Fire of Love
You say you've been on some crazy dates? You may want to rethink that when you watch Fire of Love, director Sara Dosa's documentary about Maurice and Katia Krafft, a husband and wife who spend their lives traveling the world so that they can watch volcanoes erupt. Maurice and Katia died during a 1991 eruption on an island off the Japanese coast, but they left lots of footage of their adventures. They photographed their work (partly to support themselves) and partly to share some of nature's more amazing sights with the rest of us. They were either lucky or focused enough to define their lives by the obsession they shared for volcanoes and each other.

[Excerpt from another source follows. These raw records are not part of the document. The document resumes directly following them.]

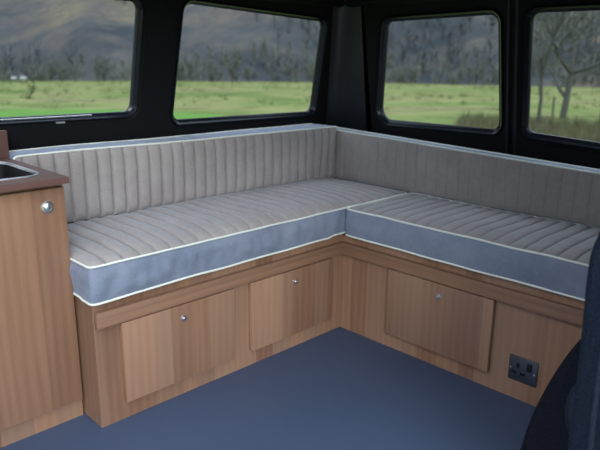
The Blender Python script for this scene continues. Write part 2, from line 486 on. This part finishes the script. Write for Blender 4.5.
# worktop with the sink cut-out
SX0, SX1, SY0, SY1 = -1.45, -.984, .125, .400
bm = bmesh.new()
wo = [Vector(p) for p in ((-1.75, .060), (-.950, .060), (-.950, .475), (-1.75, .475))]
sink = roundpoly([(SX0, SY0), (SX1, SY0), (SX1, SY1), (SX0, SY1)], .045, 8)
def ring_cell(bm, outer4, inner, f):
    """faces between a 4-corner outer outline and an inner loop (both 2D); f maps 2D to 3D.  returns inner verts"""
    n = len(inner)
    cen = sum(inner, Vector((0, 0))) / n
    per = []
    O = [Vector(p) for p in outer4]
    # angle-based projection of each inner vertex on the outer outline
    def hit(d):
        best = None
        for i in range(4):
            a, b = O[i], O[(i + 1) % 4]; e = b - a
            den = d.x * e.y - d.y * e.x
            if abs(den) < 1e-12: continue
            w = a - cen
            tt = (w.x * e.y - w.y * e.x) / den; ss = (w.x * d.y - w.y * d.x) / den
            if tt > 0 and -1e-6 <= ss <= 1 + 1e-6 and (best is None or tt < best[0]): best = (tt, i, ss)
        return best
    hits = [hit((p - cen).normalized()) for p in inner]
    ov = [bm.verts.new(f(cen + (p - cen).normalized() * h[0])) for p, h in zip(inner, hits)]
    iv = [bm.verts.new(f(p)) for p in inner]
    cv = [bm.verts.new(f(p)) for p in O]
    for i in range(n):
        j = (i + 1) % n
        bm.faces.new((iv[i], iv[j], ov[j], ov[i]))
        if hits[i][1] != hits[j][1]:
            # corner lies between: find it
            a, b = hits[i][1], hits[j][1]
            k = b if (a + 1) % 4 == b else a
            bm.faces.new((ov[i], ov[j], cv[k]))
    return iv
iv = ring_cell(bm, wo, sink, lambda p: Vector((p.x, p.y, .672)))
iv2 = [bm.verts.new(v.co - Vector((0, 0, .015))) for v in iv]
for i in range(len(iv)): bm.faces.new((iv[i], iv[(i + 1) % len(iv)], iv2[(i + 1) % len(iv)], iv2[i]))
lo = [bm.verts.new((p.x, p.y, .6565)) for p in wo]; hi = [bm.verts.new((p.x, p.y, .672)) for p in wo]
for i in range(4): bm.faces.new((lo[i], lo[(i + 1) % 4], hi[(i + 1) % 4], hi[i]))
bmesh.ops.remove_doubles(bm, verts=bm.verts, dist=1e-5)
wt = obj('worktop', bm, M['worktop'], origin=(-1.3, .27, .6565)); tag(wt, 'dark brown laminate worktop over the left cabinet, a sink let into it', 'worktop')
us = obj('upstand', bx(-1.75, -.946, .452, .470, .6722, .750, bev=.0012), M['worktop'], origin=(-1.3, .46, .6722), smooth=40)
tag(us, 'brown upstand board standing at the back of the worktop, left edge of the photo', 'upstand')
snk = thing('sink', 'black inset sink with a bright rounded metal rim in the brown worktop', 'sink', (-1.2, .26, .672))
bm = bmesh.new()
rim_o = offs(sink, .004); rim_i = offs(sink, -.004)
prof = [(rim_o, .6722), (offs(sink, .003), .6740), (offs(sink, .0), .6748), (offs(sink, -.003), .6740), (rim_i, .671), (rim_i, .660)]
rings = [[bm.verts.new((p.x, p.y, z)) for p in lp] for lp, z in prof]
for A, B in zip(rings, rings[1:]):
    for i in range(len(A)): bm.faces.new((A[i], A[(i + 1) % len(A)], B[(i + 1) % len(B)], B[i]))
obj('rim', bm, M['chrome'], snk, smooth=60)
bm = bmesh.new()
rings = [[bm.verts.new((p.x, p.y, z)) for p in lp] for lp, z in ((offs(sink, -.0045), .668), (offs(sink, -.010), .60), (offs(sink, -.022), .565), (offs(sink, -.045), .558))]
for A, B in zip(rings, rings[1:]):
    for i in range(len(A)): bm.faces.new((A[i], A[(i + 1) % len(A)], B[(i + 1) % len(B)], B[i]))
bm.faces.new(rings[-1])
obj('bowl', bm, M['bowl'], snk, smooth=50)

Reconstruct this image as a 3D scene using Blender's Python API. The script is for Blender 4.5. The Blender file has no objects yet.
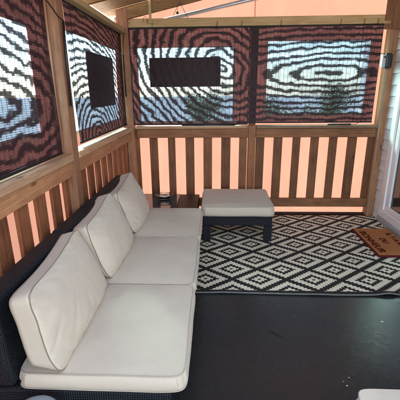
import bpy, bmesh, math, random
from mathutils import Vector, Matrix, noise
random.seed(7)
C = bpy.context.scene.collection
R = math.radians

# ------------------------------------------------------------------ nodes
class NT:
    """tiny expression helper over a node tree"""
    def __init__(s, name):
        s.m = bpy.data.materials.new(name); s.m.use_nodes = True
        s.t = s.m.node_tree; s.t.nodes.clear()
        s.out = s.t.nodes.new('ShaderNodeOutputMaterial')
    def n(s, typ, **kw):
        nd = s.t.nodes.new(typ)
        for k, v in kw.items(): setattr(nd, k, v)
        return nd
    def link(s, a, b): s.t.links.new(a, b)
    def put(s, sock, v):
        if isinstance(v, X): v = v.s
        if isinstance(v, bpy.types.NodeSocket): s.link(v, sock)
        else:
            try: sock.default_value = v
            except Exception: sock.default_value = (*v, 1)
    def math(s, op, *a, clamp=False):
        nd = s.n('ShaderNodeMath', operation=op); nd.use_clamp = clamp
        for i, v in enumerate(a): s.put(nd.inputs[i], v)
        return X(s, nd.outputs[0])
    def coord(s, which='Object'):
        tc = s.n('ShaderNodeTexCoord'); return tc.outputs[which]
    def xyz(s, vec):
        sp = s.n('ShaderNodeSeparateXYZ'); s.link(vec, sp.inputs[0])
        return [X(s, o) for o in sp.outputs]
    def comb(s, x, y, z):
        c = s.n('ShaderNodeCombineXYZ')
        for i, v in enumerate((x, y, z)): s.put(c.inputs[i], v)
        return c.outputs[0]
    def noise(s, vec, scale, detail=3, rough=.5, dist=0):
        nd = s.n('ShaderNodeTexNoise')
        s.link(vec, nd.inputs['Vector'])
        s.put(nd.inputs['Scale'], scale); nd.inputs['Detail'].default_value = detail
        nd.inputs['Roughness'].default_value = rough; nd.inputs['Distortion'].default_value = dist
        return X(s, nd.outputs['Fac'])
    def ramp(s, f, stops, interp='LINEAR'):
        r = s.n('ShaderNodeValToRGB'); r.color_ramp.interpolation = interp
        e = r.color_ramp.elements
        while len(e) < len(stops): e.new(.5)
        for i, (p, c) in enumerate(stops):
            e[i].position = p; e[i].color = (*c, 1) if len(c) == 3 else c
        s.put(r.inputs[0], f); return X(s, r.outputs[0])
    def mix(s, f, a, b, blend='MIX'):
        m = s.n('ShaderNodeMix', data_type='RGBA', blend_type=blend)
        s.put(m.inputs[0], f); s.put(m.inputs[6], a); s.put(m.inputs[7], b)
        return X(s, m.outputs[2])
    def maprange(s, v, a, b, c, d, smooth=True):
        m = s.n('ShaderNodeMapRange'); m.interpolation_type = 'SMOOTHSTEP' if smooth else 'LINEAR'
        for i, q in enumerate((v, a, b, c, d)): s.put(m.inputs[i], q)
        return X(s, m.outputs[0])
    def bump(s, h, strength=.3, dist=.01):
        b = s.n('ShaderNodeBump'); s.put(b.inputs['Height'], h)
        b.inputs['Strength'].default_value = strength; b.inputs['Distance'].default_value = dist
        return b.outputs[0]
    def bsdf(s, color, rough=.6, spec=.5, normal=None, **kw):
        b = s.n('ShaderNodeBsdfPrincipled')
        s.put(b.inputs['Base Color'], color); s.put(b.inputs['Roughness'], rough)
        s.put(b.inputs['Specular IOR Level'], spec)
        if normal is not None: s.link(normal, b.inputs['Normal'])
        for k, v in kw.items(): s.put(b.inputs[k.replace('_', ' ')], v)
        return b.outputs[0]
    def end(s, sh):
        s.link(sh, s.out.inputs[0]); return s.m
class X:
    def __init__(s, t, sock): s.t, s.s = t, sock
    def __add__(s, o): return s.t.math('ADD', s, o)
    __radd__ = __add__
    def __sub__(s, o): return s.t.math('SUBTRACT', s, o)
    def __rsub__(s, o): return s.t.math('SUBTRACT', o, s)
    def __mul__(s, o): return s.t.math('MULTIPLY', s, o)
    __rmul__ = __mul__
    def __truediv__(s, o): return s.t.math('DIVIDE', s, o)

def rgb4(c): return (*c, 1)

def wood(name, c_dark, c_light, axis, rough=.62, scale=1.0):
    t = NT(name)
    x, y, z = t.xyz(t.coord())
    oi = t.n('ShaderNodeObjectInfo'); rnd = X(t, oi.outputs['Random'])
    off = rnd * 37.0
    k = [20.0, 20.0, 20.0]; k[axis] = 1.1
    v = t.comb(x * (k[0] * scale) + off, y * (k[1] * scale) + off, z * (k[2] * scale) + off)
    g = t.noise(v, 2.6, 6, .66, .9)
    fine = t.noise(v, 11, 4, .65, .2)
    k2 = [5.0, 5.0, 5.0]; k2[axis] = 1.6
    vk = t.comb(x * k2[0] + off, y * k2[1] + off, z * k2[2] + off)
    vor = t.n('ShaderNodeTexVoronoi'); t.link(vk, vor.inputs['Vector']); vor.inputs['Scale'].default_value = 1.3
    knot = t.maprange(X(t, vor.outputs['Distance']), .03, .11, 1, 0)
    blot = t.noise(t.comb(x + off, y, z), 3.1, 5, .65)
    f = g * .80 + fine * .45 + blot * .55 - .42
    col = t.ramp(f, [(.25, c_dark), (.75, c_light)])
    dark = tuple(q * .3 for q in c_dark)
    col = t.mix(knot * .75, col, rgb4(dark))
    tint = t.math('ADD', rnd * .35, .82)
    col = t.mix(1.0, col, t.n_rgb(tint) if hasattr(t, 'n_rgb') else t.comb(tint, tint, tint), 'MULTIPLY')
    nrm = t.bump(g * .6 + fine * .7 - knot * .2, .5, .004)
    return t.end(t.bsdf(col, t.maprange(fine, .3, .7, rough - .1, rough + .12), .3, nrm))

W_CAP = (.30, .16, .085), (.60, .37, .215)
W_RAIL = (.20, .078, .032), (.48, .235, .112)
W_BOARD = (.12, .040, .016), (.37, .140, .060)
W_BACK = (.15, .056, .022), (.42, .185, .080)  # stained brown toned darker: shade of the backlit wall put into the colour
W_POST = (.18, .076, .037), (.44, .215, .115)
W_PINE = (.42, .26, .11), (.68, .49, .26)
W_RAFT = (.16, .08, .028), (.36, .21, .085)
WM = {}
def wm(kind, cols, axis):
    key = (kind, axis)
    if key not in WM: WM[key] = wood('wood_' + kind + '_' + 'xyz'[axis], *cols, axis)
    return WM[key]

def plain(name, col, rough=.5, spec=.5, metal=0.0, nscale=0, namp=.15, bump=0):
    t = NT(name); c = rgb4(col); nrm = None
    if nscale:
        n = t.noise(t.coord(), nscale, 4, .6)
        c = t.mix(n, rgb4(tuple(q * (1 - namp) for q in col)), rgb4(tuple(min(1, q * (1 + namp)) for q in col)))
        if bump: nrm = t.bump(n, bump, .003)
    return t.end(t.bsdf(c, rough, spec, nrm, Metallic=metal))

def fabric_mat(name, col, weave=900, amp=.09):
    t = NT(name)
    co = t.coord()
    x, y, z = t.xyz(co)
    n1 = t.noise(co, 3.5, 4, .55); n2 = t.noise(co, 240, 2, .5); n3 = t.noise(co, 14, 4, .6, .4)
    c = t.mix(n1 * .6 + n3 * .4, rgb4(tuple(q * (1 - amp * 1.6) for q in col)), rgb4(tuple(min(1, q * (1 + amp)) for q in col)))
    n4 = t.noise(co, 38, 3, .6, .8)
    h = n2 * .22 + n3 * .9 + n4 * .25
    nrm = t.bump(h, .30, .007)
    return t.end(t.bsdf(c, .88, .15, nrm, **{'Sheen_Weight': .15}))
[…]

Knowing what they wanted their lives to be, they decided never to have children, a wise choice for folks who, though well-prepared, regularly risked their lives. At one point in Dosa's documentary, Maurice paddles a small boat across a lake full of sulfuric acid. You'll learn volcanoes are divided into two broad categories -- red and gray. It's the gray volcanoes that kill and that this intrepid couple spent their later years pursuing -- until their preoccupations finally did them in.Hallelujah: Leonard Cohen, A Journey, A Song
If you haven't heard Leonard Cohen's Hallelujah, you must have spent the last several years living under a rock. The song has been sung by many artists and has become a staple of moments meant for inspiration, grieving, or triumph. The story of this ubiquitous song is the occasion for director Daniel Geller and Dayna Goldfine's documentary, Hallelujah: Leonard Cohen, A Journey, A Song. The movie also serves as a sketchy biography of Cohen, the poet/singer who died in 2016. Cohen worked on Hallelujah for years, pushing its lyrics through many permutations, 180 versions by some accounts. Mostly avoiding Cohen's non-musical life, the movie focuses on Cohen's strange, halting career. Music writer Larry Sloman offers insights into the man and his music, noting that Cohen's life had been devoted mostly to "holiness and horniness." A Montreal-born Jew, Cohen spent five years in a Zen monastery. The film leaves you with the impression that Cohen -- who appears throughout -- never captured what he was reaching for or even totally figured out what it was that drove him. Whatever else he accomplished -- and he left a fair number of memorable songs -- Cohen created a song that's now ingrained in our culture and is likely to remain there.